Britain did not reply for four months; they did answer in the effect that the dispute did not involve either the US or the Monroe Doctrine and would kindly mind if they mind their own business. The violence of America's reaction surprised the British and certainly did not want war. British Prime Minister reversed his position and allowed a commission to arbitrate the dispute. In the end, the arbitral trial gave Britain most of the land it claimed. However, American felt that they won because they faced Britain head on and they backed down, which made them feel as the real winner. During the Cuban Revolution, Cubans took up arms in pursuit of independence from their Spanish rulers.
Cubans actively sought American support, but the US steered clear. Even though the trade between the two countries became affected from the revolution it did not play an important role, yet the humanitarianism was far more important. It reminded the Americans of their own war of independence. With "Yellow Journalism", exaggerations of sad and inhumane conditions in Cuba persuaded America to call for intervention in the Cuban Revolution. They were hesitant, but when a US ship was destroyed in the Havana harbor, war was inevitable and the beginning of the Spanish-American War. Compared to the Philippines, Cuba was a minor problem.

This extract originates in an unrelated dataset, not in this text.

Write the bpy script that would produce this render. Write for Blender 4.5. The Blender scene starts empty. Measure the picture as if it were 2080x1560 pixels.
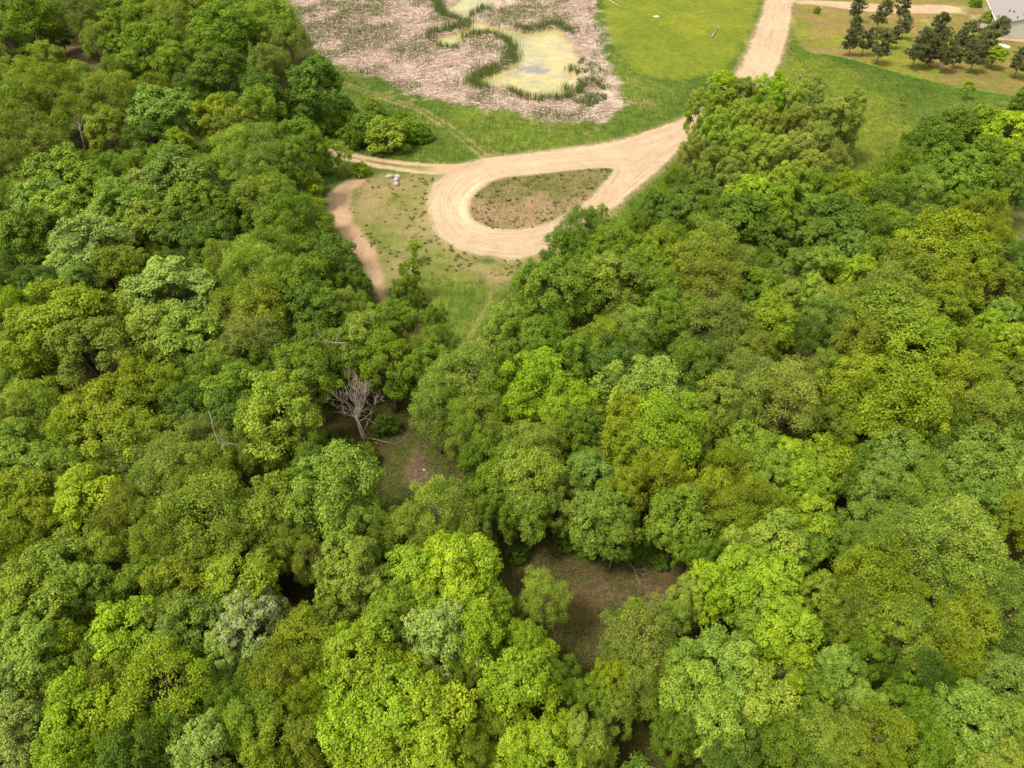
import bpy, math, random
import numpy as np
from mathutils import Vector, Matrix, Euler

rng = np.random.default_rng(7)
random.seed(7)
sc = bpy.context.scene
COL = sc.collection
R = math.radians

# ------------------------------------------------------------------ camera
CAM_H, PITCH, FPX = 60.0, R(42.0), 1445.0
cam_d = bpy.data.cameras.new("camera")
cam_d.sensor_width = 36.0
cam_d.lens = 36.0 * FPX / 2080.0
cam_d.clip_start, cam_d.clip_end = 0.5, 6000.0
cam = bpy.data.objects.new("camera", cam_d)
cam.location = (0, 0, CAM_H)
cam.rotation_euler = (R(90) - PITCH, 0, 0)
COL.objects.link(cam)
sc.camera = cam

# ------------------------------------------------------------------ sky, sun, exposure
SUN_EL, SUN_AZ = R(62), R(-118)          # azimuth from +Y (away from the camera), towards -X
world = bpy.data.worlds.new("World")
sc.world = world
world.use_nodes = True
wn = world.node_tree
wn.nodes.clear()
wo = wn.nodes.new("ShaderNodeOutputWorld")
bg = wn.nodes.new("ShaderNodeBackground")
bg.inputs["Strength"].default_value = 0.135
sky = wn.nodes.new("ShaderNodeTexSky")
sky.sky_type = 'NISHITA'
sky.sun_disc = False
sky.sun_elevation = SUN_EL
sky.sun_rotation = SUN_AZ
sky.dust_density = 3.0
hs = wn.nodes.new("ShaderNodeHueSaturation")     # cloud cover: a whiter, warmer sky
hs.inputs["Saturation"].default_value = 0.22
hs.inputs["Value"].default_value = 1.0
wn.links.new(sky.outputs[0], hs.inputs["Color"])
wm = wn.nodes.new("ShaderNodeMix")
wm.data_type, wm.blend_type = 'RGBA', 'MULTIPLY'
wm.inputs[0].default_value = 1.0
wm.inputs[7].default_value = (1.0, 0.93, 0.80, 1.0)
wn.links.new(hs.outputs[0], wm.inputs[6])
wn.links.new(wm.outputs[2], bg.inputs["Color"])
wn.links.new(bg.outputs[0], wo.inputs["Surface"])
sun_d = bpy.data.lights.new("sun", 'SUN')
sun_d.energy = 1.5
sun_d.angle = R(12)
sun_d.color = (1.0, 0.90, 0.74)
sun = bpy.data.objects.new("sun", sun_d)
sd_ = Vector((math.sin(SUN_AZ) * math.cos(SUN_EL), math.cos(SUN_AZ) * math.cos(SUN_EL), math.sin(SUN_EL)))
sun.rotation_euler = sd_.to_track_quat('Z', 'Y').to_euler()
sun.location = (0, 80, 150)
COL.objects.link(sun)
sc.view_settings.view_transform = 'Standard'
sc.view_settings.look = 'None'
sc.view_settings.exposure = 1.27
sc.view_settings.gamma = 1.0
sc.view_settings.use_curve_mapping = False
sc.cycles.max_bounces = 6
sc.cycles.diffuse_bounces = 4
sc.cycles.transmission_bounces = 3
sc.cycles.glossy_bounces = 2

# ------------------------------------------------------------------ helpers
SP, CP = math.sin(PITCH), math.cos(PITCH)


def at(px, py, z=0.0):
    a, b = (px - 1040.0) / FPX, (780.0 - py) / FPX
    dx, dy, dz = a, CP + b * SP, -SP + b * CP
    t = (z - CAM_H) / dz
    return np.array((dx * t, dy * t, z))


def to_px(p):
    x, y, z = p[0], p[1], p[2] - CAM_H
    depth = y * CP - z * SP
    up = y * SP + z * CP
    return 1040 + FPX * x / depth, 780 - FPX * up / depth, depth


def poly_w(pts):
    return np.array([at(x, y)[:2] for x, y in pts])


def _hash(ix, iy, s):
    h = (ix * 374761393 + iy * 668265263 + s * 974634721) & 0xFFFFFFFF
    h = ((h ^ (h >> 13)) * 1274126177) & 0xFFFFFFFF
    return ((h ^ (h >> 16)) & 0xFFFF) / 65535.0


def vnoise(x, y, s=0):
    x0, y0 = np.floor(x).astype(np.int64), np.floor(y).astype(np.int64)
    fx, fy = x - x0, y - y0
    fx, fy = fx * fx * (3 - 2 * fx), fy * fy * (3 - 2 * fy)
    a, b = _hash(x0, y0, s), _hash(x0 + 1, y0, s)
    c, d = _hash(x0, y0 + 1, s), _hash(x0 + 1, y0 + 1, s)
    return (a * (1 - fx) + b * fx) * (1 - fy) + (c * (1 - fx) + d * fx) * fy


def fbm(x, y, s=0, o=4):
    v, amp, tot = 0.0, 1.0, 0.0
    for i in range(o):
        v = v + amp * vnoise(x * 2 ** i + 17.3 * i, y * 2 ** i - 9.1 * i, s + i)
        tot += amp
        amp *= 0.55
    return v / tot - 0.5


def sdist(x, y, poly, margin=12.0, closed=True):
    """distance to a polygon's edge in metres, positive inside"""
    out = np.full(x.shape, -margin)
    lo, hi = poly.min(0) - margin, poly.max(0) + margin
    m = (x > lo[0]) & (x < hi[0]) & (y > lo[1]) & (y < hi[1])
    X, Y = x[m], y[m]
    best = np.full(X.shape, 1e9)
    ins = np.zeros(X.shape, bool)
    n = len(poly)
    for i in range(n if closed else n - 1):
        ax, ay = poly[i]
        bx, by = poly[(i + 1) % n]
        ex, ey = bx - ax, by - ay
        t = np.clip(((X - ax) * ex + (Y - ay) * ey) / (ex * ex + ey * ey + 1e-9), 0, 1)
        best = np.minimum(best, (X - ax - t * ex) ** 2 + (Y - ay - t * ey) ** 2)
        if closed:
            c = (ay > Y) != (by > Y)
            ins ^= c & (X < ex * (Y - ay) / (ey if abs(ey) > 1e-9 else 1e-9) + ax)
    d = np.sqrt(best)
    out[m] = np.clip(np.where(ins, d, -d), -margin, None) if closed else -np.minimum(d, margin)
    return out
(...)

McKinley's decision to annex the Philippines pleased some Americans and angered many more. Like the Cubans, the Filipinos held dear the cause of freedom. Like the Spanish, the US was not willing to grant that freedom. Between 1899 and 1902 American troops and Filipino revolutionaries fought an ugly and destructive colonial war. The struggle against the Filipinos led to congressional investigations and shocked many Americans.
Political and business leaders, however, continued to believe that the Philippines were worth the fight because the islands were of strategic importance both as a military base and a stepping-stone toward the Asian markets. Americans knew that hostility within their own people would be inevitable if any U.S. military ventured into Asia just for trade purposes. John Hay, the Secretary of State in 1899, issued an Open Door note. It was an attempt to prevent further European partitioning of the Manchu empire and to protect the principle of open trade in China. All countries active in China would respect each other's trading rights by imposing do discriminating duties and closing no ports within their spheres of influence. By 1900, European powers had accepted his proposal.
The Chinese themselves had other plans. A group of Chinese nationalists known as Boxers besieged the Legation Quarter in Peking, calling for the expulsion or death of all westerners in China. A joint European and American rescue force crushed the Boxer rebellion. Held mostly by Americans, the Open Door policy notes became the idea, that the US was China's protector. It was another example of the increasingly active role the United States had taken in world affairs. After 250 years of looking westward across American's seeming limitless acres of land, they began to look toward the oceans and consider the possibilities of a new form of expansion.
This outward thrust was accompanied and enhanced by the growth of presidential power. Although the presidents pursued different policies, they agreed that America should have a greater influence in world affairs. None questioned the fundamental fact that the United States was and should be a world power.